§ **Task instructions**:
Write out every record in full, exactly as written, please.

[START OF Supplied information]

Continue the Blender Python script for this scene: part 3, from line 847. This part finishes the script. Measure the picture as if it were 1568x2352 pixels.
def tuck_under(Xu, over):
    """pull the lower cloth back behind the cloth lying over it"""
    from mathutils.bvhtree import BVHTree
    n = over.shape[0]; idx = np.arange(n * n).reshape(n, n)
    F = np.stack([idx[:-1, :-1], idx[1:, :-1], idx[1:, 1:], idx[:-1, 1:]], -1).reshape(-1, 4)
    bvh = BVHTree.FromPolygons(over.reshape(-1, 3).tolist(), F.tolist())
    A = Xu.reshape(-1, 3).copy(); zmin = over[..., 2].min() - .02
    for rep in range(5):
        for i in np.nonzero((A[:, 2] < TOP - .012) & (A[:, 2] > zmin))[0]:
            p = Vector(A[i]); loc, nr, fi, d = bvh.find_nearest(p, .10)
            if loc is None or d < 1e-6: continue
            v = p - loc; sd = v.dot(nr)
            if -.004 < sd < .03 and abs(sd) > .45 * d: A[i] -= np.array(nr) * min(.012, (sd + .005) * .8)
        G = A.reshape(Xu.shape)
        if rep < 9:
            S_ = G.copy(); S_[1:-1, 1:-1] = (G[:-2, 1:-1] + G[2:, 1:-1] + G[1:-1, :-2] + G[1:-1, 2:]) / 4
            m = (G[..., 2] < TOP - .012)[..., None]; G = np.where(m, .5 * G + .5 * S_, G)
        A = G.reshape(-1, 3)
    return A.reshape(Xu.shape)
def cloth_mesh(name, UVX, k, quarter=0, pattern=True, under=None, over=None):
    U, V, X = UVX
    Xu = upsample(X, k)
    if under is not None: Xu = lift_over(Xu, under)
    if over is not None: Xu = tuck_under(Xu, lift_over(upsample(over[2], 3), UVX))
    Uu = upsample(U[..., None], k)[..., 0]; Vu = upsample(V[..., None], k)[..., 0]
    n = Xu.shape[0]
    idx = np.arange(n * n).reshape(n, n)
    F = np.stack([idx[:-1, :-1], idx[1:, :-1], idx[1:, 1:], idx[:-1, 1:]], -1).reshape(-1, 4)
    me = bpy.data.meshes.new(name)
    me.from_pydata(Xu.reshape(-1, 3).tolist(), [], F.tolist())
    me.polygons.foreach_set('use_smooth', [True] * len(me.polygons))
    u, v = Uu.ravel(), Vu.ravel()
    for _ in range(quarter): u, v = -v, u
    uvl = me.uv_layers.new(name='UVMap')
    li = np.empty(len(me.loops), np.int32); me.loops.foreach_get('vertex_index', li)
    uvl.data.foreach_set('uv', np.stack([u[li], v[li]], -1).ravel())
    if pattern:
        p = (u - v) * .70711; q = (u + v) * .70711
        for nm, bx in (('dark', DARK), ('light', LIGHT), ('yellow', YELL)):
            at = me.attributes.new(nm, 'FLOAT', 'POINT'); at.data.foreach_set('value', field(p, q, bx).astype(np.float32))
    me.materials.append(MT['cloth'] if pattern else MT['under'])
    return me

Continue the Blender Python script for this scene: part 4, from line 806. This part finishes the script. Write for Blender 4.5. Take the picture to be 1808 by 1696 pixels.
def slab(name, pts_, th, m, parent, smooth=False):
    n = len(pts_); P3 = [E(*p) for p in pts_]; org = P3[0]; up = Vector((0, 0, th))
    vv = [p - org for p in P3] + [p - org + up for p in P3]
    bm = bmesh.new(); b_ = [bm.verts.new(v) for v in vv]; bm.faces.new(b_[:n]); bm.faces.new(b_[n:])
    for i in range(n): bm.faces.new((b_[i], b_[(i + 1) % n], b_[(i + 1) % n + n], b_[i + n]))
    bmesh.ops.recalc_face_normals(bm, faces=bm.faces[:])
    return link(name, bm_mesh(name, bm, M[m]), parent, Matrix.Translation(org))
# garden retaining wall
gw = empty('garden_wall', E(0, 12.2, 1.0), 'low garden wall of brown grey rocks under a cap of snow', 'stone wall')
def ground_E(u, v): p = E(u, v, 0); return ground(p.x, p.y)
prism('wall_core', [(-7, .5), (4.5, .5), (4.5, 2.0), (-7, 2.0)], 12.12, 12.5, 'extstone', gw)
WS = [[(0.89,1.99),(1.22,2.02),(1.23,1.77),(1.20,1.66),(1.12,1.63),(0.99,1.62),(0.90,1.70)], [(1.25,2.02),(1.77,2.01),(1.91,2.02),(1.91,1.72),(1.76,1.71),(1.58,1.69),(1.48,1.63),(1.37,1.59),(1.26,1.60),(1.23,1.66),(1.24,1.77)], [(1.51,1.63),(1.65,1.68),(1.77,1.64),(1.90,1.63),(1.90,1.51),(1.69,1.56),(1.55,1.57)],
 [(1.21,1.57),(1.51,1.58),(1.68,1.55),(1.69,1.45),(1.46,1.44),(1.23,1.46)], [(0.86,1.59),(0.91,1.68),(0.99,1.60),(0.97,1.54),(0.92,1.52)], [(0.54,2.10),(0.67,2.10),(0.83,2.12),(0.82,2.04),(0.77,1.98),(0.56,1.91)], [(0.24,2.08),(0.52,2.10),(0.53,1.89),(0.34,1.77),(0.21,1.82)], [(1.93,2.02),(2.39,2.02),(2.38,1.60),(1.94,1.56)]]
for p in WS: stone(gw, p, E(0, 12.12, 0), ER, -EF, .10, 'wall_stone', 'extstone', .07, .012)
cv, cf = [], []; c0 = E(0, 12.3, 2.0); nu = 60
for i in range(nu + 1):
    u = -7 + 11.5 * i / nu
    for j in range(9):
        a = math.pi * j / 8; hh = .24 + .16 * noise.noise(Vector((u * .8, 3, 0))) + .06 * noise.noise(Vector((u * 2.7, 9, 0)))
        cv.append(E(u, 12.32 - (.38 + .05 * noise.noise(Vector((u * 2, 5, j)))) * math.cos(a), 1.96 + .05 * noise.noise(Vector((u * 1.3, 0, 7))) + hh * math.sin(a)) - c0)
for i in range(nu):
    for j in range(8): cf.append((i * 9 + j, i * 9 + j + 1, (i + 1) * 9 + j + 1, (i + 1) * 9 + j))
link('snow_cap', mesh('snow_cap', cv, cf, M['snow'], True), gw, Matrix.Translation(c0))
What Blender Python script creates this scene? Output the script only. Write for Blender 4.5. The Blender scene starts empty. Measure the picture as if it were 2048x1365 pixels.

[END OF Supplied information]

§ **Answer to the problem**:
Continue the Blender Python script for this scene: part 3, from line 847. This part finishes the script. Measure the picture as if it were 1568x2352 pixels.
def tuck_under(Xu, over):
    """pull the lower cloth back behind the cloth lying over it"""
    from mathutils.bvhtree import BVHTree
    n = over.shape[0]; idx = np.arange(n * n).reshape(n, n)
    F = np.stack([idx[:-1, :-1], idx[1:, :-1], idx[1:, 1:], idx[:-1, 1:]], -1).reshape(-1, 4)
    bvh = BVHTree.FromPolygons(over.reshape(-1, 3).tolist(), F.tolist())
    A = Xu.reshape(-1, 3).copy(); zmin = over[..., 2].min() - .02
    for rep in range(5):
        for i in np.nonzero((A[:, 2] < TOP - .012) & (A[:, 2] > zmin))[0]:
            p = Vector(A[i]); loc, nr, fi, d = bvh.find_nearest(p, .10)
            if loc is None or d < 1e-6: continue
            v = p - loc; sd = v.dot(nr)
            if -.004 < sd < .03 and abs(sd) > .45 * d: A[i] -= np.array(nr) * min(.012, (sd + .005) * .8)
        G = A.reshape(Xu.shape)
        if rep < 9:
            S_ = G.copy(); S_[1:-1, 1:-1] = (G[:-2, 1:-1] + G[2:, 1:-1] + G[1:-1, :-2] + G[1:-1, 2:]) / 4
            m = (G[..., 2] < TOP - .012)[..., None]; G = np.where(m, .5 * G + .5 * S_, G)
        A = G.reshape(-1, 3)
    return A.reshape(Xu.shape)
def cloth_mesh(name, UVX, k, quarter=0, pattern=True, under=None, over=None):
    U, V, X = UVX
    Xu = upsample(X, k)
    if under is not None: Xu = lift_over(Xu, under)
    if over is not None: Xu = tuck_under(Xu, lift_over(upsample(over[2], 3), UVX))
    Uu = upsample(U[..., None], k)[..., 0]; Vu = upsample(V[..., None], k)[..., 0]
    n = Xu.shape[0]
    idx = np.arange(n * n).reshape(n, n)
    F = np.stack([idx[:-1, :-1], idx[1:, :-1], idx[1:, 1:], idx[:-1, 1:]], -1).reshape(-1, 4)
    me = bpy.data.meshes.new(name)
    me.from_pydata(Xu.reshape(-1, 3).tolist(), [], F.tolist())
    me.polygons.foreach_set('use_smooth', [True] * len(me.polygons))
    u, v = Uu.ravel(), Vu.ravel()
    for _ in range(quarter): u, v = -v, u
    uvl = me.uv_layers.new(name='UVMap')
    li = np.empty(len(me.loops), np.int32); me.loops.foreach_get('vertex_index', li)
    uvl.data.foreach_set('uv', np.stack([u[li], v[li]], -1).ravel())
    if pattern:
        p = (u - v) * .70711; q = (u + v) * .70711
        for nm, bx in (('dark', DARK), ('light', LIGHT), ('yellow', YELL)):
            at = me.attributes.new(nm, 'FLOAT', 'POINT'); at.data.foreach_set('value', field(p, q, bx).astype(np.float32))
    me.materials.append(MT['cloth'] if pattern else MT['under'])
    return me

Continue the Blender Python script for this scene: part 4, from line 806. This part finishes the script. Write for Blender 4.5. Take the picture to be 1808 by 1696 pixels.
def slab(name, pts_, th, m, parent, smooth=False):
    n = len(pts_); P3 = [E(*p) for p in pts_]; org = P3[0]; up = Vector((0, 0, th))
    vv = [p - org for p in P3] + [p - org + up for p in P3]
    bm = bmesh.new(); b_ = [bm.verts.new(v) for v in vv]; bm.faces.new(b_[:n]); bm.faces.new(b_[n:])
    for i in range(n): bm.faces.new((b_[i], b_[(i + 1) % n], b_[(i + 1) % n + n], b_[i + n]))
    bmesh.ops.recalc_face_normals(bm, faces=bm.faces[:])
    return link(name, bm_mesh(name, bm, M[m]), parent, Matrix.Translation(org))
# garden retaining wall
gw = empty('garden_wall', E(0, 12.2, 1.0), 'low garden wall of brown grey rocks under a cap of snow', 'stone wall')
def ground_E(u, v): p = E(u, v, 0); return ground(p.x, p.y)
prism('wall_core', [(-7, .5), (4.5, .5), (4.5, 2.0), (-7, 2.0)], 12.12, 12.5, 'extstone', gw)
WS = [[(0.89,1.99),(1.22,2.02),(1.23,1.77),(1.20,1.66),(1.12,1.63),(0.99,1.62),(0.90,1.70)], [(1.25,2.02),(1.77,2.01),(1.91,2.02),(1.91,1.72),(1.76,1.71),(1.58,1.69),(1.48,1.63),(1.37,1.59),(1.26,1.60),(1.23,1.66),(1.24,1.77)], [(1.51,1.63),(1.65,1.68),(1.77,1.64),(1.90,1.63),(1.90,1.51),(1.69,1.56),(1.55,1.57)],
 [(1.21,1.57),(1.51,1.58),(1.68,1.55),(1.69,1.45),(1.46,1.44),(1.23,1.46)], [(0.86,1.59),(0.91,1.68),(0.99,1.60),(0.97,1.54),(0.92,1.52)], [(0.54,2.10),(0.67,2.10),(0.83,2.12),(0.82,2.04),(0.77,1.98),(0.56,1.91)], [(0.24,2.08),(0.52,2.10),(0.53,1.89),(0.34,1.77),(0.21,1.82)], [(1.93,2.02),(2.39,2.02),(2.38,1.60),(1.94,1.56)]]
for p in WS: stone(gw, p, E(0, 12.12, 0), ER, -EF, .10, 'wall_stone', 'extstone', .07, .012)
cv, cf = [], []; c0 = E(0, 12.3, 2.0); nu = 60
for i in range(nu + 1):
    u = -7 + 11.5 * i / nu
    for j in range(9):
        a = math.pi * j / 8; hh = .24 + .16 * noise.noise(Vector((u * .8, 3, 0))) + .06 * noise.noise(Vector((u * 2.7, 9, 0)))
        cv.append(E(u, 12.32 - (.38 + .05 * noise.noise(Vector((u * 2, 5, j)))) * math.cos(a), 1.96 + .05 * noise.noise(Vector((u * 1.3, 0, 7))) + hh * math.sin(a)) - c0)
for i in range(nu):
    for j in range(8): cf.append((i * 9 + j, i * 9 + j + 1, (i + 1) * 9 + j + 1, (i + 1) * 9 + j))
link('snow_cap', mesh('snow_cap', cv, cf, M['snow'], True), gw, Matrix.Translation(c0))
What Blender Python script creates this scene? Output the script only. Write for Blender 4.5. The Blender scene starts empty. Measure the picture as if it were 2048x1365 pixels.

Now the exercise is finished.